Commemoration ceremonies

Below is information about each of the official Days of Commemoration and other commemorative activities that take place on the Southern Downs. 

Armistice Day - 11th November

Armistice Day is the main day of commemoration for the Amiens History Association.


We exist to not only honour the memory of the men and women from the Granite Belt who served in WWI and never came home, but we also exist to commemorate those who did return and participated in the Pikedale Soldier Settlement Scheme. 

ANZAC Day - 25th April

ANZAC day is well supported in Stanthorpe. ANZAC day commemoration ceremonies can be found on the Southern Downs Regional Council website. 

The dawn service for Stanthorpe is usually held in Weroona Park, Marsh St, the gunfire breakfast is usually held at the Stanthorpe RSL, Marsh St and the parade is usually held in the main street of town, Maryland St. 

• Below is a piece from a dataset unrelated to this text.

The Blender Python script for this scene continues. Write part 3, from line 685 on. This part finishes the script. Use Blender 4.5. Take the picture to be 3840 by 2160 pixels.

Click on to find out more information about ANZAC day services on the Southern Downs

St Deny's Anglican Church - 17 Trevethan Lane, Amiens

St Denys Anglican Church is a small timber church, built in 1923 to serve the returned soldiers and their families who were participating in the Pikedale Soldier Settlement Scheme. The church has survived many long years servicing the community of Amiens and beyond.


Maintenance of the church has been undertaken by volunteer groups where many of the members are descendants of the original soldier settlers. Currently the church does not have a resident priest, but is serviced as part of the Anglican parish of Stanthorpe.

On the third Sunday in November each year, the congregation commemorates the strong connection with France, by holding a Poppy Month Commemoration Service.  

Soldier's Memorial - Lock St, Stanthorpe

A white cottage-like pavilion, nestled in a rocky park, provides visitors with a chance to take in the panorama of Stanthorpe and remember the legacy left by men from this area in WWI.

Soldier hero Major General Sir William Glasgow officially opened this soldiers' memorial on 6 February 1926.

Slatted bench seating inside provides a place to ponder the impact a war on the other side of the world had on this farming community. Five WWI honour boards record the names in alphabetical order, without rank or honour, all are revered equally. Another is reserved for those who died, raised letters stating: 'To the memory of our gallant boys who fell in the world's war 1914-1919'. Further honour boards have been added, remembering later conflicts.


Ballandean Pyramid

The Ballandean Pyramid is a man-made stone pyramid near the small village of Ballandean, Queensland, Australia. The pyramid is approximately 15 metres in height and built from local granite rocks. Usually it is not open to the public as it is on private property belonging to a local vineyard (Henty Estate) and is approximately 25 metres from the nearest road.



Now on ANZAC Day each year, a commemoration ceremony is held at sunset where a lone soldier stands atop the peak of the pyramid holding an Australian flag.